Al-Hasan pernah ditanya, “Wahai Abu Said, kenapa engkau tidak menyuci bajumu?” Ia menjawab, “Ada urusan yang lebih mendesak dari pada hal itu. Yaitu, kematian yang diikatkan pada ubun-ubun kalian, dan dunia yang dilipat di belakang kalian.”Seseorang mengatakan, “Aku laksana orang yang menjulurkan lehernya ke arah pedang terhunus yang tinggal menunggu kapan akan dihantamkan.”
Daud ath-Tha’i berkata, “Seandainya aku berangan-angan bisa hidup satu bulan lagi, itu berarti aku telah melakukan sesuatu yang kejam. Bagaimana aku bisa berangan-angan seperti itu, sementara aku melihat malapetaka-malapetaka yang mengejutkan bisa menimpa manusia kapan saja, baik siang maupun malam.”

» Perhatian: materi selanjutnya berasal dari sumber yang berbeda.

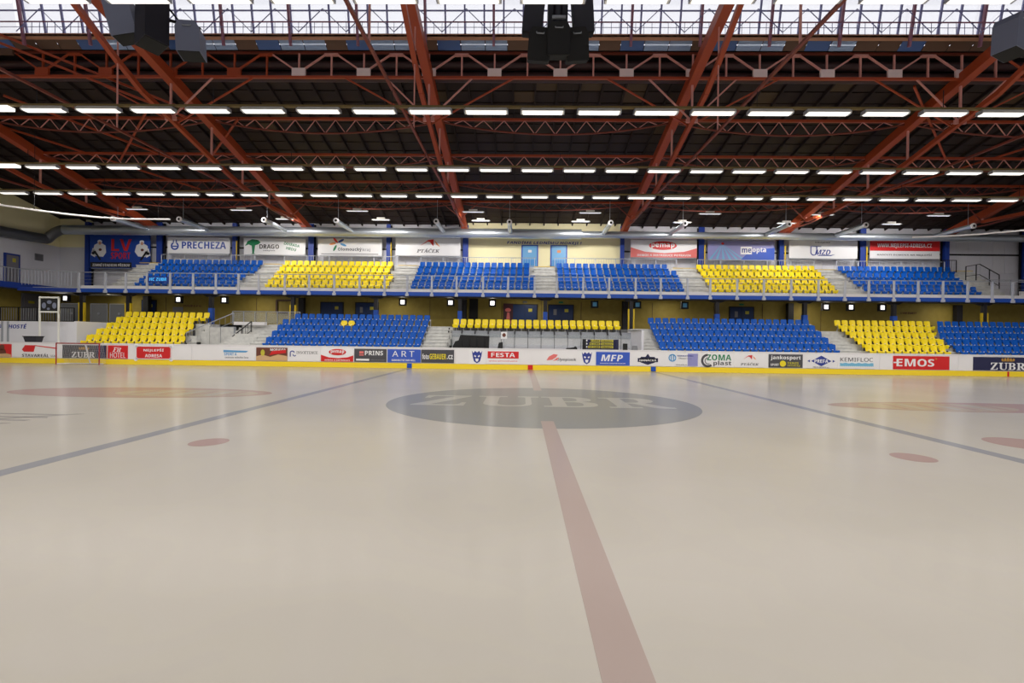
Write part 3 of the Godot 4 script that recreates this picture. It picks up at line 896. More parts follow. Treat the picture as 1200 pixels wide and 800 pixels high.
func boards() -> void:
	var o := setting("wall_boards", geo().span(Vector3(-40, 0.0, -32.34), Vector3(44, 1.28, -32.22)).mesh(), "board_white", "long white rink boards with yellow kick strip along the far side", "boards")
	var pm := geo().box(Vector3.ZERO, Vector3(2.385, 0.92, 0.03)).mesh()
	var km := geo().box(Vector3.ZERO, Vector3(2.395, 0.32, 0.04)).mesh()
	for k in range(-16, 18):
		put("board_panel", pm, "board_white", o, Vector3(1.2 + 2.4 * k, 0.8, -32.2))
		put("kick_strip", km, "kick_yellow", o, Vector3(1.2 + 2.4 * k, 0.165, -32.195))
	put("cap_rail", geo().span(Vector3(-40, 1.26, -32.4), Vector3(44, 1.34, -32.17)).mesh(), "white", o)
	for a in [[-7.685, "fascia_blue"], [-0.06, "p_red"], [7.63, "fascia_blue"]]:
		put("line_mark", geo().box(Vector3(a[0], 0.175, -32.165), Vector3(0.31, 0.29, 0.03)).mesh(), a[1], o)
	put("line_mark", geo().box(Vector3(29.42, 0.165, -32.165), Vector3(0.09, 0.3, 0.03)).mesh(), "p_red", o)

	var a := advert("red advert board with brown figure at the left picture edge", -34.9, -33.28, "p_red")
	flat(a, "printed_figure", [oval(1.02, 0.62, 0.16, 0.18), pts([0.75, 0, 1.35, 0, 1.22, 0.5, 0.85, 0.5])], 0.012, "p_brown")
	flat(a, "printed_ground", [pts([0, 0, 1.6, 0, 1.6, 0.16, 1.3, 0.24, 0, 0.12])], 0.014, "p_sand")
	a = advert("white advert board with red trowel logo over dark lettering", -33.2, -30.2, "board_white")
	words(a, "STAVAREÁL", Vector3(1.5, 0.15, 0.013), 1.75, 0.24, "p_dgrey")
	words(a, "s.r.o.", Vector3(2.65, 0.12, 0.013), 0.3, 0.12, "p_grey")
	flat(a, "trowel_logo", [pts([0.62, 0.5, 0.82, 0.78, 1.5, 0.78, 1.38, 0.36, 0.75, 0.36]), pts([1.45, 0.74, 2.9, 0.56, 2.9, 0.63, 1.45, 0.79])], 0.012, "p_red")
	a = advert("dark grey advert board with white serif lettering behind the goal", -29.95, -27.79, "p_dgrey")
	words(a, "ZUBR", Vector3(1.35, 0.22, 0.013), 1.5, 0.36, "p_white", "serif")
	crown(a, 1.4, 0.56, 0.28)
	a = advert("plain navy advert board right of the goal", -27.78, -27.07, "p_navy")
	put("edge_strip", geo().span(Vector3(0.68, 0, 0.012), Vector3(0.71, 0.83, 0.016)).mesh(), "p_orange", a)
	a = advert("red advert board with white script over the word hotel", -27.01, -25.72, "p_red")
	words(a, "HOTEL", Vector3(0.65, 0.22, 0.013), 1.0, 0.34, "p_white", "sansthin")
	words(a, "Fit", Vector3(0.62, 0.58, 0.013), 0.5, 0.3, "p_white", "serif", 0.35)
	a = advert("red plaque advert with clipped white corners", -25.19, -22.91, "p_red", 0.36, 1.2)
	words(a, "NEJLEPŠÍ", Vector3(1.14, 0.57, 0.013), 1.3, 0.24, "p_white")
	words(a, "ADRESA", Vector3(1.14, 0.22, 0.013), 1.1, 0.2, "p_white")
	var cs := []
	for c in [[0, 0], [2.28, 0], [2.28, 0.84], [0, 0.84]]: cs.append(oval(c[0], c[1], 0.13, 0.13, 12))
	cs.append(rect(0, 0.8, 2.28, 0.84)); cs.append(rect(0, 0, 2.28, 0.04))
	cs.append(rect(0, 0, 0.04, 0.84)); cs.append(rect(2.24, 0, 2.28, 0.84))
	flat(a, "plaque_border", cs, 0.012, "p_white")
	a = advert("white advert board with a pale blue band and small blue lettering", -20.2, -17.55, "board_white")
	flat(a, "blue_band", [pts([0.65, 0.5, 2.1, 0.5, 2.25, 0.6, 0.65, 0.64])], 0.012, "p_sky")
	words(a, "SPORT A", Vector3(1.1, 0.38, 0.013), 0.8, 0.17, "p_sky")
	words(a, "centrum volného času", Vector3(1.5, 0.18, 0.013), 1.5, 0.12, "p_grey")
	a = advert("brown and red picture advert board left of the blue lettering board", -17.45, -15.46, "p_brown")
	flat(a, "sand_ground", [pts([0, 0, 1.99, 0, 1.99, 0.3, 1.4, 0.4, 0.9, 0.24, 0.4, 0.38, 0, 0.26])], 0.012, "p_sand")
	flat(a, "red_flash", [pts([0.85, 0.35, 1.0, 0.62, 1.9, 0.7, 1.9, 0.5, 1.2, 0.42])], 0.014, "p_red")
	words(a, "MORAVIA", Vector3(1.4, 0.7, 0.013), 1.0, 0.15, "p_white")
	flat(a, "printed_tree", [oval(0.42, 0.5, 0.13, 0.2)], 0.014, "p_olive")
	a = advert("white advert board with dark serif lettering and curled n shaped logo", -15.4, -13.36, "board_white")
	words(a, "INSOFTENCE", Vector3(1.2, 0.54, 0.013), 1.35, 0.17, "p_dgrey", "serifthin")
	flat(a, "curl_logo", [band(0.26, 0.5, 0.1, 0.16, 0.3, 3.1), rect(0.1, 0.28, 0.16, 0.5), band(0.4, 0.4, 0.06, 0.11, 2.9, 6.0)], 0.012, "p_indigo")
	a = advert("white advert board with red oval logo over red wave, on the boards", -13.31, -11.25, "p_white")
	flat(a, "red_wave", [pts([0, 0, 2.06, 0, 2.06, 0.4, 1.7, 0.28, 1.1, 0.22, 0.5, 0.26, 0, 0.42])], 0.012, "p_red")
	flat(a, "red_oval", [oval(1.05, 0.6, 0.55, 0.2, 24)], 0.014, "p_red")
	words(a, "pemap", Vector3(1.05, 0.6, 0.026), 0.85, 0.24, "p_white")
	words(a, "DEMOS A DISTRIBUCE", Vector3(1.05, 0.09, 0.022), 1.6, 0.08, "p_white")
	a = advert("charcoal advert board with white lettering and red square logo", -11.19, -9.14, "p_dgrey")
	words(a, "PRINS", Vector3(1.25, 0.57, 0.013), 1.15, 0.28, "p_white")
	flat(a, "square_logo", [rect(0.32, 0.52, 0.6, 0.68), rect(0.32, 0.4, 0.6, 0.47)], 0.012, "p_pink")
	flat(a, "white_strip", [rect(0.12, 0.08, 0.95, 0.2)], 0.012, "p_white")
	words(a, "STŘECHY A FASÁDY", Vector3(1.5, 0.14, 0.013), 0.95, 0.09, "p_grey")
	a = advert("royal blue advert board with thin white capitals", -9.08, -6.98, "p_royal")
	words(a, "A R T", Vector3(1.0, 0.54, 0.013), 1.4, 0.36, "p_white", "sansthin")
	words(a, "KAMENICTVÍ SMR-NELL", Vector3(1.02, 0.16, 0.013), 1.5, 0.15, "p_white")
	a = advert("grey advert board with white and yellow web address", -6.95, -4.87, "p_dgrey")
	words(a, "foto", Vector3(0.28, 0.4, 0.013), 0.42, 0.34, "p_white")
	words(a, "GEBAUER", Vector3(1.06, 0.4, 0.013), 1.05, 0.34, "p_yellow")
	words(a, ".cz", Vector3(1.82, 0.38, 0.013), 0.38, 0.26, "p_white")
	a = advert("white panel with blue horned emblem right of the web address board", -3.92, -2.88, "p_white", 0.33, 1.24)
	bull(a, 0.5, 0.46, 0.78)
	a = advert("red and white advert board with bold white wide lettering", -2.8, -0.75, "p_white")
	flat(a, "red_field", [rect(0.05, 0.34, 2.0, 0.78)], 0.012, "p_red")
	words(a, "FESTA", Vector3(1.02, 0.56, 0.024), 1.5, 0.26, "p_white")
	words(a, "výrobce sportovních potřeb", Vector3(1.02, 0.17, 0.013), 1.8, 0.1, "p_pink")
	a = advert("white advert board with red swirl and grey lettering above centre line", 0.6, 3.0, "board_white")
	words(a, "Olympionik", Vector3(1.6, 0.3, 0.013), 1.2, 0.22, "p_dgrey", "sans", 0.2)
	flat(a, "swirl_logo", [pts([0.35, 0.26, 0.5, 0.5, 0.8, 0.66, 1.05, 0.62, 0.95, 0.46, 0.7, 0.3]), pts([0.75, 0.22, 1.0, 0.42, 1.15, 0.44, 1.0, 0.28])], 0.012, "p_pink")
	a = advert("white panel with blue horned emblem left of the bright blue board", 3.05, 3.95, "p_white", 0.36, 1.24)
	bull(a, 0.42, 0.45, 0.76)
	a = advert("bright blue advert board with bold leaning white capitals", 4.05, 6.15, "p_royal")
	words(a, "MFP", Vector3(1.0, 0.46, 0.013), 1.3, 0.4, "p_white", "sans", 0.2)
	words(a, "MORAVSKÁ FINANČNÍ PORADNA", Vector3(1.05, 0.13, 0.013), 1.6, 0.07, "p_white")
	a = advert("white advert board with dark violet badge shaped logo", 6.35, 8.2, "board_white")
	flat(a, "badge_logo", [pts([0.36, 0.32, 0.5, 0.56, 0.78, 0.56, 0.92, 0.76, 1.06, 0.56, 1.34, 0.56, 1.5, 0.32, 1.34, 0.2, 0.92, 0.06, 0.5, 0.2]), rect(0.3, 0.24, 1.56, 0.48)], 0.012, "p_navy")
	words(a, "HANÁCKÁ", Vector3(0.93, 0.36, 0.024), 1.05, 0.15, "p_white")
	a = advert("white and lilac advert board with pale blue round logo", 8.4, 10.4, "board_white")
	flat(a, "lilac_field", [rect(1.35, 0.02, 1.98, 0.8)], 0.012, "p_lilac")
	flat(a, "round_logo", [band(0.4, 0.52, 0.17, 0.24, 0.0, 6.2, 24), rect(0.3, 0.36, 0.36, 0.7), rect(0.44, 0.36, 0.5, 0.7)], 0.014, "p_sky")
	words(a, "PRÁDELNA A ČISTÍRNA", Vector3(1.2, 0.66, 0.024), 1.0, 0.08, "p_indigo")
	words(a, "PŘEROV s.r.o.", Vector3(1.2, 0.5, 0.024), 0.8, 0.07, "p_grey")
	words(a, "www.adp.cz", Vector3(0.95, 0.1, 0.024), 0.7, 0.07, "p_grey")
	a = advert("white advert board with green capitals inside a dark grey curl", 10.5, 12.55, "board_white")
	words(a, "ZOMA", Vector3(1.2, 0.58, 0.013), 1.5, 0.36, "p_green")
	words(a, "plast", Vector3(1.4, 0.2, 0.013), 1.1, 0.34, "p_dgrey")
	flat(a, "curl_logo", [band(0.5, 0.38, 0.28, 0.42, 1.6, 5.4, 20)], 0.011, "p_dgrey")
	flat(a, "inner_curl", [band(0.52, 0.36, 0.16, 0.22, 1.6, 5.2, 16)], 0.011, "p_grey")
	a = advert("white advert board with red bird logo above slanted serif lettering", 12.65, 14.5, "board_white")
	bird(a, 0.95, 0.5, 0.42)
	words(a, "PTÁČEK", Vector3(0.95, 0.2, 0.013), 1.1, 0.17, "p_dgrey", "serif", 0.25)
	a = advert("dark advert board with white lettering and yellow ball", 14.76, 16.86, "p_dgrey")
	words(a, "jankosport", Vector3(1.05, 0.6, 0.013), 1.85, 0.32, "p_white")
	flat(a, "yellow_ball", [oval(0.88, 0.25, 0.19, 0.19, 18)], 0.012, "p_yellow")
	words(a, "SPORT", Vector3(0.38, 0.18, 0.013), 0.5, 0.14, "p_white")
	words(a, "TENIS", Vector3(1.5, 0.29, 0.013), 0.7, 0.14, "p_olive")
	words(a, "HOKEJ", Vector3(1.55, 0.12, 0.013), 0.75, 0.12, "p_olive")
	a = advert("white advert board with a flattened blue diamond logo", 17.1, 18.9, "board_white")
	flat(a, "diamond_logo", [pts([0.28, 0.44, 0.9, 0.78, 1.52, 0.44, 0.9, 0.12]), pts([0.05, 0.44, 0.2, 0.52, 0.2, 0.36]), pts([1.75, 0.44, 1.6, 0.52, 1.6, 0.36])], 0.012, "p_indigo")
	words(a, "PREFA", Vector3(0.9, 0.44, 0.024), 0.85, 0.22, "p_white")
	words(a, "PREFA GRYGOV a.s.", Vector3(0.9, 0.06, 0.013), 1.0, 0.08, "p_grey")
	a = advert("white advert board with dark thin capitals over blue waves", 19.0, 21.35, "board_white")
	words(a, "KEMIFLOC", Vector3(1.17, 0.56, 0.013), 2.0, 0.24, "p_dgrey", "sansthin")
	var wv := PackedVector2Array([Vector2(0.15, 0.2)])
	wv = pts([0.15, 0.14])
	for k in 33: wv.append(Vector2(0.15 + 2.05 * k / 32.0, 0.14 + 0.025 * (k % 2)))
	for k in 33: wv.append(Vector2(2.2 - 2.05 * k / 32.0, 0.34 + 0.02 * sin(k)))
	wv.remove_at(0)
	flat(a, "blue_waves", [wv], 0.012, "p_lblue")
	a = advert("long red advert board with bold white capitals at right", 22.41, 25.84, "p_red")
	words(a, "EMOS", Vector3(1.35, 0.42, 0.013), 2.3, 0.46, "p_white")
	flat(a, "white_dash", [rect(0.02, 0.38, 0.3, 0.46)], 0.012, "p_white")
	flat(a, "gold_star", [oval(2.62, 0.66, 0.05, 0.05, 8)], 0.012, "p_gold")
	a = advert("navy advert board with white serif lettering and gold crown at right edge", 27.29, 31.4, "p_navy")
	words(a, "ZUBR", Vector3(2.1, 0.27, 0.013), 2.1, 0.44, "p_white", "serif")
	crown(a, 2.1, 0.6, 0.34)


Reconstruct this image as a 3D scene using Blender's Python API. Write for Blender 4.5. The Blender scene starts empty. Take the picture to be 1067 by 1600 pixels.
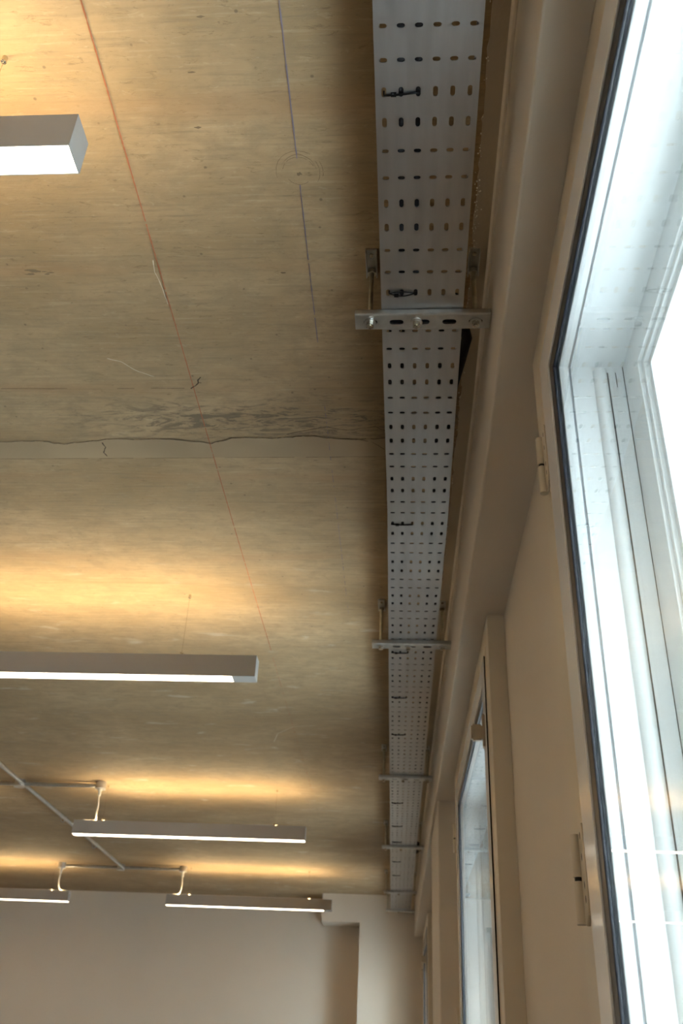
import bpy, bmesh, math, random
from mathutils import Vector, Matrix, noise
random.seed(4)
PI = math.pi
scn = bpy.context.scene
COL = scn.collection
Z0 = 1.55                     # camera height above the floor; heights below are given relative to the camera

# ---------------------------------------------------------------- camera
cam_d = bpy.data.cameras.new('camera')
cam_d.sensor_fit = 'VERTICAL'
cam_d.sensor_height = 36.0
cam_d.lens = 36.0 * 1457.25 / 1600.0
cam_d.clip_start = 0.02
cam_d.clip_end = 200
cam_d.dof.use_dof = True
cam_d.dof.focus_distance = 1.45
cam_d.dof.aperture_fstop = 9.0
cam = bpy.data.objects.new('camera', cam_d)
COL.objects.link(cam)
yaw, pitch, roll = -0.08421742, 0.56438869, 0.05005667
f_ = Vector((math.sin(yaw) * math.cos(pitch), math.cos(yaw) * math.cos(pitch), math.sin(pitch)))
r0 = Vector((math.cos(yaw), -math.sin(yaw), 0))
u0 = r0.cross(f_)
r_ = math.cos(roll) * r0 + math.sin(roll) * u0
u_ = r_.cross(f_)
M = Matrix((r_, u_, -f_)).transposed().to_4x4()
M.translation = Vector((0, 0, Z0))
cam.matrix_world = M
scn.camera = cam

# ---------------------------------------------------------------- world, exposure
w = bpy.data.worlds.new('sky')
scn.world = w
w.use_nodes = True
nt = w.node_tree
bg = nt.nodes['Background']
tc = nt.nodes.new('ShaderNodeTexCoord')
sep = nt.nodes.new('ShaderNodeSeparateXYZ')
ramp = nt.nodes.new('ShaderNodeValToRGB')
ramp.color_ramp.elements[0].position = 0.35
ramp.color_ramp.elements[0].color = (0.62, 0.72, 0.80, 1)
ramp.color_ramp.elements[1].position = 0.75
ramp.color_ramp.elements[1].color = (0.78, 0.92, 1.0, 1)
mp = nt.nodes.new('ShaderNodeMapRange')
mp.inputs['From Min'].default_value = -1
nt.links.new(tc.outputs['Generated'], sep.inputs[0])
nt.links.new(sep.outputs['Z'], mp.inputs['Value'])
nt.links.new(mp.outputs[0], ramp.inputs[0])
nt.links.new(ramp.outputs[0], bg.inputs['Color'])
bg.inputs['Strength'].default_value = 15.0

scn.view_settings.view_transform = 'Standard'
scn.view_settings.look = 'None'
scn.view_settings.gamma = 1
scn.view_settings.exposure = 0.3
scn.view_settings.use_curve_mapping = False
UP_STRENGTH = 37.0      # uplight strip of a fixture
DOWN_STRENGTH = 7.0     # its lower diffuser

# ---------------------------------------------------------------- materials
def new_mat(name):
    m = bpy.data.materials.new(name)
    m.use_nodes = True
    return m, m.node_tree, m.node_tree.nodes['Principled BSDF']

def paint(name, col, rough=0.6, bump=0.05, scale=60, var=0.04, spec=0.3):
    m, t, b = new_mat(name)
    n = t.nodes.new('ShaderNodeTexNoise'); n.inputs['Scale'].default_value = scale; n.inputs['Detail'].default_value = 4
    n2 = t.nodes.new('ShaderNodeTexNoise'); n2.inputs['Scale'].default_value = 3.0
    g = t.nodes.new('ShaderNodeTexCoord')
    t.links.new(g.outputs['Object'], n.inputs['Vector']); t.links.new(g.outputs['Object'], n2.inputs['Vector'])
    r = t.nodes.new('ShaderNodeValToRGB')
    r.color_ramp.elements[0].position = 0.3; r.color_ramp.elements[1].position = 0.7
    r.color_ramp.elements[0].color = tuple(c * (1 - var) for c in col) + (1,)
    r.color_ramp.elements[1].color = tuple(min(1, c * (1 + var)) for c in col) + (1,)
    t.links.new(n2.outputs['Fac'], r.inputs[0]); t.links.new(r.outputs[0], b.inputs['Base Color'])
    bp = t.nodes.new('ShaderNodeBump'); bp.inputs['Strength'].default_value = bump; bp.inputs['Distance'].default_value = 0.002
    t.links.new(n.outputs['Fac'], bp.inputs['Height']); t.links.new(bp.outputs[0], b.inputs['Normal'])
    b.inputs['Roughness'].default_value = rough
    b.inputs['Specular IOR Level'].default_value = spec
    return m

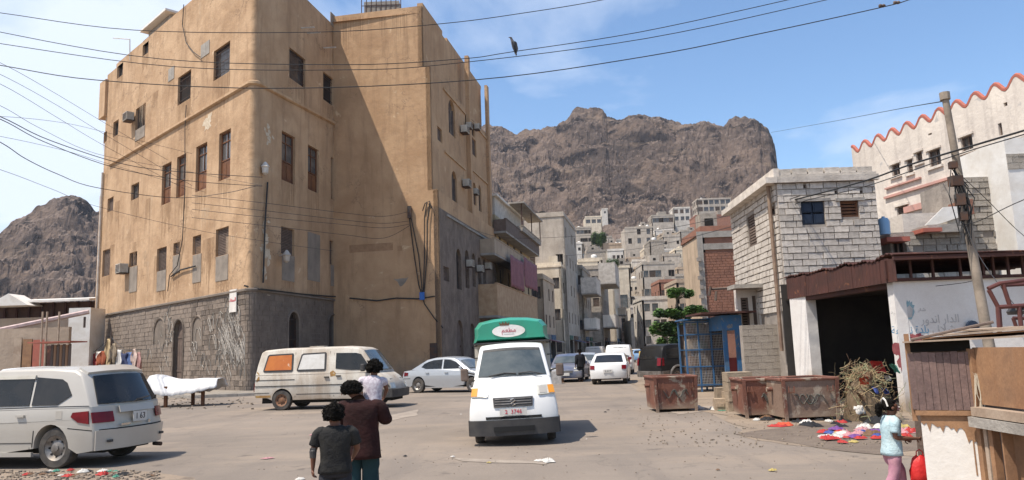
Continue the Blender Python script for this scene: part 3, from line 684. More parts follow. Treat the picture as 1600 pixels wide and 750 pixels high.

Diceritakan bahwa pada suatu hari Syaqiq al-Balkhi mengunjungi salah seorang gurunya yang bernama Abu Hasyim ar-Rummani dengan mengenakan sebuah asesoris pada pakaiannya. Sang guru bertanya, “Apa yang kamu kenakan itu?” Syaqiq menjawab, “Sedikit hiasan pemberian salah seorang temanku sebagai kenang-kenangan. Ia ingin aku memakainya dalam santap malam nanti.” Sang guru berkata, “Wahai Syaqiq, apakah kamu berpikir bahwa kamu akan bisa bertahan hidup sampai malam nanti? Sudah, aku tidak akan berbicara lagi denganmu.” Selesai berkata seperti itu, ia langsung menutup pintu lalu masuk.